In fact, I’m a second-generation Citroën man, since my father owned most models of Citroën manufactured from the 60’s onwards. He had a wonderful olive-green Ami8, e had a couple of Visas, but he never had a GS simply because his car of choice was the CX.

Thanks to him, the CX is my favourite car to this day, and it represents what most purists argue was the last true Citroën that was 100% faithful to the core philosophy: innovation, lateral-thinking, standing out, no compromises.

The CX launched in 1974, and the following year, the company had to be bailed out by Peugeot. Peugeot did all it could to kill Citroën’s flair and innovative style, but a lot of crackingly good, original Citroëns managed to make their way to the showrooms.

There was the BX, which thankfully ended up being my first car, which was so good it inspired a cult following still vibrant to this day. There was the Citroën AX, a car everyone assumed would be just a cheap, forgettable urban runaround, but still chugs around transporting proud their proud owners in 2016. The Saxo, with its “street” following, the C6 with its unique stance… the list goes on.

The past decade or so has made me sad, in that it would seem that everyone now likes Top Gear-endorsed, overpriced German cars, with rock-hard suspension and seats that seem to be made of granite. Everyone now prefers cornering and a badge over common sense and an intact spine.

So it thrills me that Citroën, for years the last automotive stalwart for comfort and treating its passengers’ bodies well, has announced Citroën Advanced Comfort, a few simple technologies to make the car as comfortable as possible. Let me just pause by saying that this is a sad day for some die-hard Citroën fans, as it marks the definite end of the Hydractive suspension system, responsible for the Marque‘s “magic carpet” ride quality, and present in most mid to high-end Citroëns since 1955. I’m part of this number, since it was a fantastic bit of kit to have on your car (that adjustable suspension got me out of a few pickles), but let’s look at the bright side: at least Citroën is on the path to regaining its status for innovation and comfort.

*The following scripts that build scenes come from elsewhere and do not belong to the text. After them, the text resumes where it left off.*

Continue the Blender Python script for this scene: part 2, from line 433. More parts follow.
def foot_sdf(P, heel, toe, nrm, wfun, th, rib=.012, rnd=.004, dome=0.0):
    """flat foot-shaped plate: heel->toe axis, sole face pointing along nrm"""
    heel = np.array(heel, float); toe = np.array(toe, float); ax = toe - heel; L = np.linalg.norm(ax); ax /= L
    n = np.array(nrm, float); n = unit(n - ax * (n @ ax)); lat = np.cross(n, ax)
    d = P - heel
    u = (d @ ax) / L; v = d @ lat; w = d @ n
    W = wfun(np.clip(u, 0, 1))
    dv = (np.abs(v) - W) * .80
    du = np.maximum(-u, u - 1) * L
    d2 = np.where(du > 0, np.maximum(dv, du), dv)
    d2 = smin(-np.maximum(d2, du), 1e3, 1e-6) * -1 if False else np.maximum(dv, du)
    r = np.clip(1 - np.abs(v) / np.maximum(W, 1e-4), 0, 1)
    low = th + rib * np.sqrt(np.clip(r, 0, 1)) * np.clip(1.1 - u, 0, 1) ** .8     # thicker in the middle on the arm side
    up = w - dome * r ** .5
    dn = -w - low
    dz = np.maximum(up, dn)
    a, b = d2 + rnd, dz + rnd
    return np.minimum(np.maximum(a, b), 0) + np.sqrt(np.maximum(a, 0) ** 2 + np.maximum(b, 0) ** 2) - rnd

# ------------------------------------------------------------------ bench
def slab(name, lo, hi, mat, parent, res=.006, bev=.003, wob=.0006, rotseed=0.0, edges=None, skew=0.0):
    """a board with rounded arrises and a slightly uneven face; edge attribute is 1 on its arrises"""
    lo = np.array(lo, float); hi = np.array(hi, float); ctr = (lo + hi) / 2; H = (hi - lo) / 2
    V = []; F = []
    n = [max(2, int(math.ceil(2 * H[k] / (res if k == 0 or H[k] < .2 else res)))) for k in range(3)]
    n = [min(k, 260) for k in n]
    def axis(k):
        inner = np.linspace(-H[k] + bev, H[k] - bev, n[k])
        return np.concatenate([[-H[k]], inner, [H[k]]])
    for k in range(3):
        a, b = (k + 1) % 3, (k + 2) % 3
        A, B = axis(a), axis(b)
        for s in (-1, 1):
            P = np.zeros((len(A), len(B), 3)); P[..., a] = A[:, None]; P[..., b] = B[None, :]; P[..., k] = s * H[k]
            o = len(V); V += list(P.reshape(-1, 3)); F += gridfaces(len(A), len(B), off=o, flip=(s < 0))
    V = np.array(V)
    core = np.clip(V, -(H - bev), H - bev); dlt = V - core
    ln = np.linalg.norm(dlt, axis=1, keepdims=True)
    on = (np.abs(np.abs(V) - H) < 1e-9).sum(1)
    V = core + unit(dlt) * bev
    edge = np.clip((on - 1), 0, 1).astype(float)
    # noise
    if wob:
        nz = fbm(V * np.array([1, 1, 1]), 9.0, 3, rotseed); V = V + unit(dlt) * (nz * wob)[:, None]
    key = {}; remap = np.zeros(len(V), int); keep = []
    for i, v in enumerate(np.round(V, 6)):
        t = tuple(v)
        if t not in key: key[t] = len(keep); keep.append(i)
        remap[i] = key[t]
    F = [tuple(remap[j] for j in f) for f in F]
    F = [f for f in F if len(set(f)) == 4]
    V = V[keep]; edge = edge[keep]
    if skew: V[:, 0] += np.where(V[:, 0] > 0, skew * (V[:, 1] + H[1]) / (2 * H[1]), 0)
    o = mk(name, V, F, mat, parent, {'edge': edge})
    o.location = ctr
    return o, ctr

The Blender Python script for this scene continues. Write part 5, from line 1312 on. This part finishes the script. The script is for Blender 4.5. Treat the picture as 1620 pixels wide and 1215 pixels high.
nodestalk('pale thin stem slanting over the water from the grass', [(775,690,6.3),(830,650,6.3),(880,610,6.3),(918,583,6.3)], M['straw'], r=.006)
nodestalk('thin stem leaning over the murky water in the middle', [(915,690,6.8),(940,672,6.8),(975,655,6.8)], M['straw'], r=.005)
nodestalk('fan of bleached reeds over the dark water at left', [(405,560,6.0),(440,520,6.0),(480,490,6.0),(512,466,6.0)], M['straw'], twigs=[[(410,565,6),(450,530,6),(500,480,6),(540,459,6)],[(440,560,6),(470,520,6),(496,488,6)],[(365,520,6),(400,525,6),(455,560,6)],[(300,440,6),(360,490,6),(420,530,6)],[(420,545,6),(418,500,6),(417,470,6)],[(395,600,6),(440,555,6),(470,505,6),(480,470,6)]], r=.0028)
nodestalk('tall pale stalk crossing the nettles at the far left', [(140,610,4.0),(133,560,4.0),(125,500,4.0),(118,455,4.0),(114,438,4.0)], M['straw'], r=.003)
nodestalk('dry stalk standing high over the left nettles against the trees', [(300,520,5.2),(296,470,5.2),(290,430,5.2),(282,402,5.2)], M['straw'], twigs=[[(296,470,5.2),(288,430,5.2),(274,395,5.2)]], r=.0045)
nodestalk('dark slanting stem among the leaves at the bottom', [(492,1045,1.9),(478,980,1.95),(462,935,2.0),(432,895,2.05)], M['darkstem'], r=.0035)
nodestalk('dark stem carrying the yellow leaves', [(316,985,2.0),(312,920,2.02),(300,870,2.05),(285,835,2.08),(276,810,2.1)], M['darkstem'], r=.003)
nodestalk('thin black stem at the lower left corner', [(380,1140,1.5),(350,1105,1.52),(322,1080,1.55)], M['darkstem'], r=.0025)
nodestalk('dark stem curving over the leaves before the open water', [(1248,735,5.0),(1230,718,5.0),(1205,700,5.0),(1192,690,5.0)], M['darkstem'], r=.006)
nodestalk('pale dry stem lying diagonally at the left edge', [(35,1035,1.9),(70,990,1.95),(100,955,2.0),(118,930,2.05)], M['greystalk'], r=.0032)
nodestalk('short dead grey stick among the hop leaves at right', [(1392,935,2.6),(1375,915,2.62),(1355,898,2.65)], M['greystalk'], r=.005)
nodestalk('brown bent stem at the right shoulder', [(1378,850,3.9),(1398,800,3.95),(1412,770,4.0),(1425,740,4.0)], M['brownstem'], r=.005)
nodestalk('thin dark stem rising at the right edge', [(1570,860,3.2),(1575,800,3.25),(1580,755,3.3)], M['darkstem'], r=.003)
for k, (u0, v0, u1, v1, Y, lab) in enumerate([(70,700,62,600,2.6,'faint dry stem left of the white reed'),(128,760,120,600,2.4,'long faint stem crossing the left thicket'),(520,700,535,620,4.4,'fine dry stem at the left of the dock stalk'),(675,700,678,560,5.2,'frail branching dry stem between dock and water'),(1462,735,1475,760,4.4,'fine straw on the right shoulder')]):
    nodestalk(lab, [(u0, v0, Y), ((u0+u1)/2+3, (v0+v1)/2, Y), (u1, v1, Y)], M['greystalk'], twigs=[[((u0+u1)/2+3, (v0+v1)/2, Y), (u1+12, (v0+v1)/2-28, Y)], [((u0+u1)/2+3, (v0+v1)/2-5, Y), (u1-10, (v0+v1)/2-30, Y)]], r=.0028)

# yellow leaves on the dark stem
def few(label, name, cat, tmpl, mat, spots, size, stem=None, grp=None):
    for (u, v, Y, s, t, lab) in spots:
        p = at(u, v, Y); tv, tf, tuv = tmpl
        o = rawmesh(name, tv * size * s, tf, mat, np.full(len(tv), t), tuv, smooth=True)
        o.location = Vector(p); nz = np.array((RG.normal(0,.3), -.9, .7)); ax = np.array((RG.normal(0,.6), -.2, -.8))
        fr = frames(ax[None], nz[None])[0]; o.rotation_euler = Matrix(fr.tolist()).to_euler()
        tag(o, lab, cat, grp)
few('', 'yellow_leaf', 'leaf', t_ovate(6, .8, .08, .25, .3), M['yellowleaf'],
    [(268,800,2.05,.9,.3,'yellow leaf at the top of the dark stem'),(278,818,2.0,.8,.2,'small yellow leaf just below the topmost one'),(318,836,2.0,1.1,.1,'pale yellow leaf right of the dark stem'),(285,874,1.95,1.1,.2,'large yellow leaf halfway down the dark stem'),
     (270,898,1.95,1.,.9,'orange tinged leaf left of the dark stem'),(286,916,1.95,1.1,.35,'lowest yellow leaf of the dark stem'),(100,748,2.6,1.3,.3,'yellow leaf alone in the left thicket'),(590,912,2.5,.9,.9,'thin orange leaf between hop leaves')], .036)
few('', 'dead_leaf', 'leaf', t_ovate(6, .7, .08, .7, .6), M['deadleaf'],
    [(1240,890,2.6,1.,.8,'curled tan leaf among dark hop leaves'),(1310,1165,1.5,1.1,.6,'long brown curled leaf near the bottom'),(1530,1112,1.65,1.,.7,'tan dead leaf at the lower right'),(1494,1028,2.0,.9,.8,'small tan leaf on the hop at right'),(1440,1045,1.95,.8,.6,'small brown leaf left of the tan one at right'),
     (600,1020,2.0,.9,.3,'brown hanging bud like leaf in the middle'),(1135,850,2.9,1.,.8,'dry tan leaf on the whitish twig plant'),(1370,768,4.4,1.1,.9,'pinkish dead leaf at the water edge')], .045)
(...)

The tech is comprised of cushioning the suspension further, as well as using different and supportive materials in the seats. Heightened body rigidity adds to he comfort, as does further sound deadening to isolate occupants from the outside world. You can read the testimony of someone who has tried this in this Autocar article.

Perhaps the main advantage is the low cost, which will allow even the entry-level Citroen offerings to be equipped with the extra comfort. I personally can’t wait, as this news plus the announcement that the PSA group plans to introduce a range of new vehicles including electric ones, means I might have an electric mega-comfy Citroën I can actually afford in the future.